### PROBLEM TO WORK ON:
Find the word "script" in the data. Return every line where it appears.

### INPUT ROWS:
━━━━━━━━━━━━━━━━━━━━
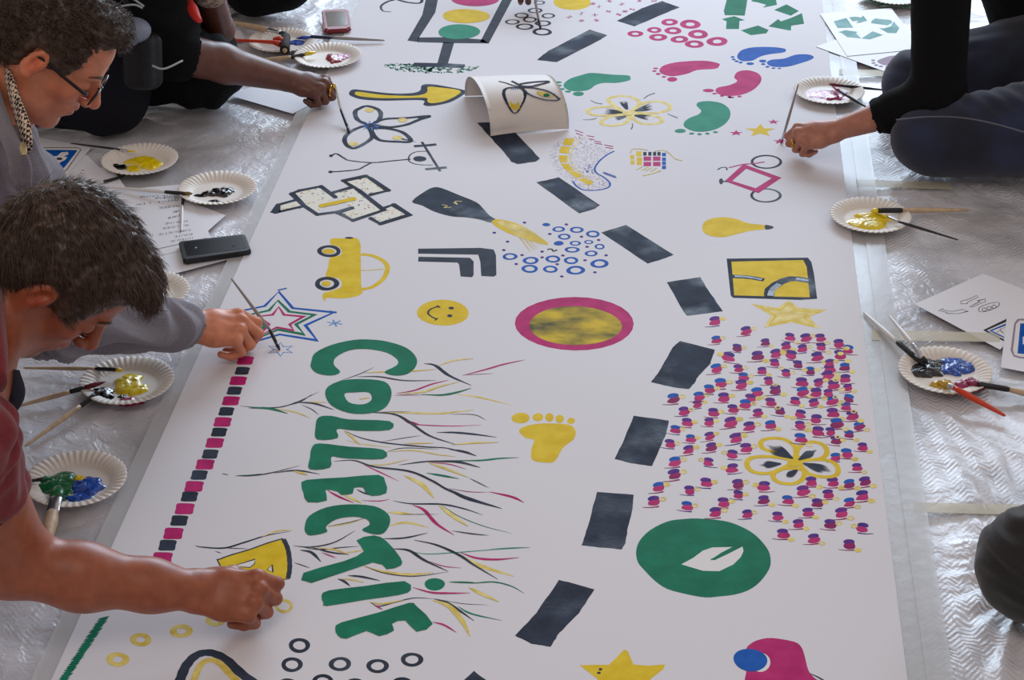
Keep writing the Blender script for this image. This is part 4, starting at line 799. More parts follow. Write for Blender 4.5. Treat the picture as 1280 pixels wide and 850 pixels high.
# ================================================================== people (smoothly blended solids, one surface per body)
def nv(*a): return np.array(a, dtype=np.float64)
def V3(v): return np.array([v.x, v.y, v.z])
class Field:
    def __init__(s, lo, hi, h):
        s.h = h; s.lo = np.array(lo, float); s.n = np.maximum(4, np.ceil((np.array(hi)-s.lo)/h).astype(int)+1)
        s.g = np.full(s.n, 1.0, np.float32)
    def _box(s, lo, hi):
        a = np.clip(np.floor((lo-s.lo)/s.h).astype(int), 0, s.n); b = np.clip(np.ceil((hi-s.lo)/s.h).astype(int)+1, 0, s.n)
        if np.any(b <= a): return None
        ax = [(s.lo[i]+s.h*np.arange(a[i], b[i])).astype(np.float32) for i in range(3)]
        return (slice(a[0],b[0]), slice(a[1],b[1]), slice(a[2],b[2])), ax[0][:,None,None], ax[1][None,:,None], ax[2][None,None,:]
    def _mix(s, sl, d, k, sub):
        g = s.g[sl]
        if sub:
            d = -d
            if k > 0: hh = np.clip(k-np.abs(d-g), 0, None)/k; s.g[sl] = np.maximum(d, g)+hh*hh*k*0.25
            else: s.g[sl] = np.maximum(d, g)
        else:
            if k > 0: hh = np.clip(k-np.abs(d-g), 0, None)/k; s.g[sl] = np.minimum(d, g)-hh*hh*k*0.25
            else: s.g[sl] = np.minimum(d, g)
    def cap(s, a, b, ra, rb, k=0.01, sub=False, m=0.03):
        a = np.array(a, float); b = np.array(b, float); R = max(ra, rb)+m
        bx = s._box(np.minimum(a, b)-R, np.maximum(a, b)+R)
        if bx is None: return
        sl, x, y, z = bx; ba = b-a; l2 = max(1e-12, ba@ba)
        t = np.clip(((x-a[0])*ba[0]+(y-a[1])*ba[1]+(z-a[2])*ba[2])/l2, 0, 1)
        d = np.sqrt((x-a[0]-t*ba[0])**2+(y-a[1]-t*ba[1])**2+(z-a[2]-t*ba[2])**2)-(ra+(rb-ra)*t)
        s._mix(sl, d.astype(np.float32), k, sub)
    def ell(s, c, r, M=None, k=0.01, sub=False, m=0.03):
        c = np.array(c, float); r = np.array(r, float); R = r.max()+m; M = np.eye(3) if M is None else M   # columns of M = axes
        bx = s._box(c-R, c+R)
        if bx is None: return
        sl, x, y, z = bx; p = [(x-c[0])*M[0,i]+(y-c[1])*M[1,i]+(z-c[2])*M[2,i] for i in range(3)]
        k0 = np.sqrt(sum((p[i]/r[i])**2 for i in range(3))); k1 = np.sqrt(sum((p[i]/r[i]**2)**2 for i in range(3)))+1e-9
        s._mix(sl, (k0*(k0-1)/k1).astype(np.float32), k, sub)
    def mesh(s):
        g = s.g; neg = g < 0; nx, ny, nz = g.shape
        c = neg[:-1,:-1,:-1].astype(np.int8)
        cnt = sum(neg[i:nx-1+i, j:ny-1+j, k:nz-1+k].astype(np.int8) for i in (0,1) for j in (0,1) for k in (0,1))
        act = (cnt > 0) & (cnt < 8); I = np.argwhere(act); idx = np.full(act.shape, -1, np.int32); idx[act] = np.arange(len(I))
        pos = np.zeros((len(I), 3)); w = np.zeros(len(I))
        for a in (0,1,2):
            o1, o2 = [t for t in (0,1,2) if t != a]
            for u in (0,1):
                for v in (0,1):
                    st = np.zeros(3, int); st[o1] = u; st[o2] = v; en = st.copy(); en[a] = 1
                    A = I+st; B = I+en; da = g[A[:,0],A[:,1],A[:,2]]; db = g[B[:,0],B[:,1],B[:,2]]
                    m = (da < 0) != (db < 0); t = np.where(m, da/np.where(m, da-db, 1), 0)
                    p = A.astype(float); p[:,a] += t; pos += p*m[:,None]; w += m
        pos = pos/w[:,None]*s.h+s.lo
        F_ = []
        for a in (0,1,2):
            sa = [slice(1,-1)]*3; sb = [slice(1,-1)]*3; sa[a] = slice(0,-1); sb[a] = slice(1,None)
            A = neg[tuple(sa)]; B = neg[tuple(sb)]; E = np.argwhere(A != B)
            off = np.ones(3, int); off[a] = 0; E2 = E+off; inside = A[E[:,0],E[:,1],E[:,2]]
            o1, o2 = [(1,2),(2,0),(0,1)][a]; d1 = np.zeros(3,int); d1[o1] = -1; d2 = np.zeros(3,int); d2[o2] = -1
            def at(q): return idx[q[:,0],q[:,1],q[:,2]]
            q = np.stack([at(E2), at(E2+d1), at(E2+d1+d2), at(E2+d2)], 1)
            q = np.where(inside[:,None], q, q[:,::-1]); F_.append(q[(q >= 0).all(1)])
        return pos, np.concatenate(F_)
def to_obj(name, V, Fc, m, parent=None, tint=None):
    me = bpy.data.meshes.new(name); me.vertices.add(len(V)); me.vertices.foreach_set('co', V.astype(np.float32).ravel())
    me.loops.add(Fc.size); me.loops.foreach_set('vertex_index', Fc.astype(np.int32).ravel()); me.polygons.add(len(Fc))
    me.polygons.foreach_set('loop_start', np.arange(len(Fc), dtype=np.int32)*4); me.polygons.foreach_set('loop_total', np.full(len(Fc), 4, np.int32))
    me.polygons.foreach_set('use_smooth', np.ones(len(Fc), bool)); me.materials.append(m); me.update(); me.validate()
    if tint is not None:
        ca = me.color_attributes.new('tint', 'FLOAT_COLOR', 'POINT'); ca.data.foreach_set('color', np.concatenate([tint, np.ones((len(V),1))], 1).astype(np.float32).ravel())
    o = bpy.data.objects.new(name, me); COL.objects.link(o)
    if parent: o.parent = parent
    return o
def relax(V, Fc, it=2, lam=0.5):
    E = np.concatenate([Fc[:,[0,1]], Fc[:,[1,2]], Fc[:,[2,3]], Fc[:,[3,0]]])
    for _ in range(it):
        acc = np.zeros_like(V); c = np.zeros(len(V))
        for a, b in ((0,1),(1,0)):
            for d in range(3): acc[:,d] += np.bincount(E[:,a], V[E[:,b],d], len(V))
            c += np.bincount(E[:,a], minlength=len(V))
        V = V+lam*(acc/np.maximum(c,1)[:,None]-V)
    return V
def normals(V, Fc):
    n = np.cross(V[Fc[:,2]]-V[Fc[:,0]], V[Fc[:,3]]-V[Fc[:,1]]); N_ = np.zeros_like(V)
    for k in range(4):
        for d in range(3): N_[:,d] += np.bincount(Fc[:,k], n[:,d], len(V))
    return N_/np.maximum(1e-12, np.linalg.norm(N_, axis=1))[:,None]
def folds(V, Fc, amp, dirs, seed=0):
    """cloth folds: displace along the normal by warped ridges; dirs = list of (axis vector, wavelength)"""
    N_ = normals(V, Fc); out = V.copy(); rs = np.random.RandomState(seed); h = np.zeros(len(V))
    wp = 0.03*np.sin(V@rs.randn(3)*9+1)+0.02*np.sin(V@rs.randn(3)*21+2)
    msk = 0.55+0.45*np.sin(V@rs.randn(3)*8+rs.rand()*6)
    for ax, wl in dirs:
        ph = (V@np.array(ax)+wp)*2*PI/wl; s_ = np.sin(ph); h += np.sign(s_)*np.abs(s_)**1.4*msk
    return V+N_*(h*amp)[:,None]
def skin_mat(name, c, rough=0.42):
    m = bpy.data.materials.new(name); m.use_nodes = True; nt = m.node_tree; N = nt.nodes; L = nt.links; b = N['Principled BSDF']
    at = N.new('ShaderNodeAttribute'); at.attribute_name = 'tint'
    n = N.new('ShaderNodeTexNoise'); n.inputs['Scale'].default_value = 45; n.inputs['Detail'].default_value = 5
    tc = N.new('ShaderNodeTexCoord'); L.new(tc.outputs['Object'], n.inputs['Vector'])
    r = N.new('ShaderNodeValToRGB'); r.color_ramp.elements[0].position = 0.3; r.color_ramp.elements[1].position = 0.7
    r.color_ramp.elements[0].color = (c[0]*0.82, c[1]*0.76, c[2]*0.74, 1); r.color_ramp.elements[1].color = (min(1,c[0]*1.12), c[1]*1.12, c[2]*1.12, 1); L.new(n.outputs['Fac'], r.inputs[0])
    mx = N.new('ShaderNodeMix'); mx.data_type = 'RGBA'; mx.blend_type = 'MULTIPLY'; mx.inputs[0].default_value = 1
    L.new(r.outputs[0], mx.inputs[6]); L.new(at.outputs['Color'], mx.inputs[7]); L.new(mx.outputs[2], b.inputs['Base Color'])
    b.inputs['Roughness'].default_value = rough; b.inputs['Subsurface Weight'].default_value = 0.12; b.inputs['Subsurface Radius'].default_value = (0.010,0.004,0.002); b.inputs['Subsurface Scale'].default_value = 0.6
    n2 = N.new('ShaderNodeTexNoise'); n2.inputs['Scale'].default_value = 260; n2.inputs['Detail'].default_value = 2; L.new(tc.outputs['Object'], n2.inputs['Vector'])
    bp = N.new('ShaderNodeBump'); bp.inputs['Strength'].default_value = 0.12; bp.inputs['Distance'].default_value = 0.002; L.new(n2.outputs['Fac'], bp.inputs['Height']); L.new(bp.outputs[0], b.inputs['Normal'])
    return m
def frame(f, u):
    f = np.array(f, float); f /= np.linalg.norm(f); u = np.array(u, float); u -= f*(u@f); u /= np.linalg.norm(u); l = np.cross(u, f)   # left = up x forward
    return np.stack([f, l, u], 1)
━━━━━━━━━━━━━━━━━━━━
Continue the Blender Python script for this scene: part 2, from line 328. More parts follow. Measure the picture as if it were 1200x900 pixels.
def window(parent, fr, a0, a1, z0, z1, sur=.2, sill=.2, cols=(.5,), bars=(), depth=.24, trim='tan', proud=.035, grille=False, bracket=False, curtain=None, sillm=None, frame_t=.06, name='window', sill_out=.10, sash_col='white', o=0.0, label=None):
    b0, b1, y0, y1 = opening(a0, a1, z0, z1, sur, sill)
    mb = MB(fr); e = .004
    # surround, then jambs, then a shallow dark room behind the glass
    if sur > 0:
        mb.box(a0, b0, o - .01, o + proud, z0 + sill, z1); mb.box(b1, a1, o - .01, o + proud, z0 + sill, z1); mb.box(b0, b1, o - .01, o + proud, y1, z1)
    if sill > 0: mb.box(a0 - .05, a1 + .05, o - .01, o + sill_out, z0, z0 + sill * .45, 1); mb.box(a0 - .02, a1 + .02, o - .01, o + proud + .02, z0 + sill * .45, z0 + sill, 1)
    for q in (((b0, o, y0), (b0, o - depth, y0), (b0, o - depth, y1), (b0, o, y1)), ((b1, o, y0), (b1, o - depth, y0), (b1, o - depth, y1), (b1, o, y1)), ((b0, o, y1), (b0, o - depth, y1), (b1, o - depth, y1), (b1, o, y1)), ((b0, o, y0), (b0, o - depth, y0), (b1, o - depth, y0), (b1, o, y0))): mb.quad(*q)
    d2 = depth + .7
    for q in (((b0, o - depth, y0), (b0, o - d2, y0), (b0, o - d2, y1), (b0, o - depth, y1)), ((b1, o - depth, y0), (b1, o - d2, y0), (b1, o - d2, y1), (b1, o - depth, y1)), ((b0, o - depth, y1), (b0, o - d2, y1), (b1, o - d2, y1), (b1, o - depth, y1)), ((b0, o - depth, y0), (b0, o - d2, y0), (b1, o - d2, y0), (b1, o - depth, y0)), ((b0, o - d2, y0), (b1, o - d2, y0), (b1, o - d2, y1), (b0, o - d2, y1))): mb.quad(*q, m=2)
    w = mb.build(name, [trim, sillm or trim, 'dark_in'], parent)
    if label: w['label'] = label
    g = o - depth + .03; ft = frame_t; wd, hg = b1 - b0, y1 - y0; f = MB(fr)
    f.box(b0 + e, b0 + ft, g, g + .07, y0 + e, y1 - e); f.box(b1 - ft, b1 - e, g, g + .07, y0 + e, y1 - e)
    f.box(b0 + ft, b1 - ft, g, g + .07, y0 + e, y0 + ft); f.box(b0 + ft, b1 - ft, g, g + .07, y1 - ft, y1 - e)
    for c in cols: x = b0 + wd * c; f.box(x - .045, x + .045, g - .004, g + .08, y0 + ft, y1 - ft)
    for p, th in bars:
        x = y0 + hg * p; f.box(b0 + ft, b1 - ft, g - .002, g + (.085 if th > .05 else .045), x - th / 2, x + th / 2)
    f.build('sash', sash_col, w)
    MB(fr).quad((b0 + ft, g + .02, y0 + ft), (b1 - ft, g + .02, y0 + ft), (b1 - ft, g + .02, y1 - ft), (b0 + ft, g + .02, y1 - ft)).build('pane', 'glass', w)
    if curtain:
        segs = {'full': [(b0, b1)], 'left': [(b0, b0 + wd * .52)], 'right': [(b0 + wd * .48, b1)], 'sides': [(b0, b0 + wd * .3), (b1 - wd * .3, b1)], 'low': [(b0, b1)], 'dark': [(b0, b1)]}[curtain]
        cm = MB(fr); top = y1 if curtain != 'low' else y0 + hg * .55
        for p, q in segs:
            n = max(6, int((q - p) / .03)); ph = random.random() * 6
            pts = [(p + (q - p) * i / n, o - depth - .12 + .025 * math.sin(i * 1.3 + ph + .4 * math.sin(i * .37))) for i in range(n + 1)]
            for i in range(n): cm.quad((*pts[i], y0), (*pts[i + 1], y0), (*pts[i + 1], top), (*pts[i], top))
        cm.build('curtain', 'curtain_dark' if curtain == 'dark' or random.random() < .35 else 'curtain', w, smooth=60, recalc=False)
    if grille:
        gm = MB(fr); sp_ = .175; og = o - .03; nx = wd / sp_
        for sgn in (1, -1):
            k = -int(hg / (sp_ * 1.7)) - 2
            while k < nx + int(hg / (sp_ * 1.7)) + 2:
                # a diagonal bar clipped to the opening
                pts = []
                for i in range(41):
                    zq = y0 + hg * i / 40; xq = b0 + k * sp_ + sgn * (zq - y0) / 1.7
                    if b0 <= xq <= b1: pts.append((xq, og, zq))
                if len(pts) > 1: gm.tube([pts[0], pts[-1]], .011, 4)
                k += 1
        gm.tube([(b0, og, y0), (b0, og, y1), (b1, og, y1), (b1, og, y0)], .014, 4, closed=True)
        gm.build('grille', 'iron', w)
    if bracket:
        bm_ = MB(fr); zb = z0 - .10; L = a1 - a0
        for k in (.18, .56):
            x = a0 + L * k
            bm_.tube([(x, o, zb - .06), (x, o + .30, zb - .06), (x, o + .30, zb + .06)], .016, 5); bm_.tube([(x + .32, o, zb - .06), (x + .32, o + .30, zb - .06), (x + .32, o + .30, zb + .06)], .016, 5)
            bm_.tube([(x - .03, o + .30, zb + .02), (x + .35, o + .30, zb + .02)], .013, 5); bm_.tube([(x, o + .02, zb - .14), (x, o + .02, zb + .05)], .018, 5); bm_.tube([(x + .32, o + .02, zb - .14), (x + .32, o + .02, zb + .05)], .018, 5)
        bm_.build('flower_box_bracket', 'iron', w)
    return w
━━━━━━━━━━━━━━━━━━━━
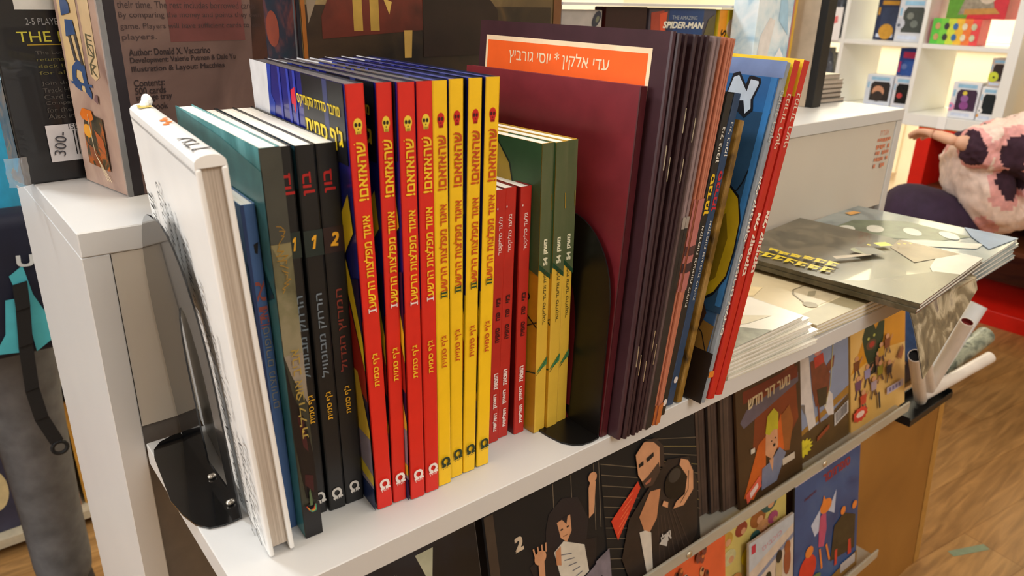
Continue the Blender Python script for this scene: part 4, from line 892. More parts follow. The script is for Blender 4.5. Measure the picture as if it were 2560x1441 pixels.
━━━━━━━━━━━━━━━━━━━━
### SOLUTION TO THIS TASK:
Keep writing the Blender script for this image. This is part 4, starting at line 799. More parts follow. Write for Blender 4.5. Treat the picture as 1280 pixels wide and 850 pixels high.
Continue the Blender Python script for this scene: part 2, from line 328. More parts follow. Measure the picture as if it were 1200x900 pixels.
Continue the Blender Python script for this scene: part 4, from line 892. More parts follow. The script is for Blender 4.5. Measure the picture as if it were 2560x1441 pixels.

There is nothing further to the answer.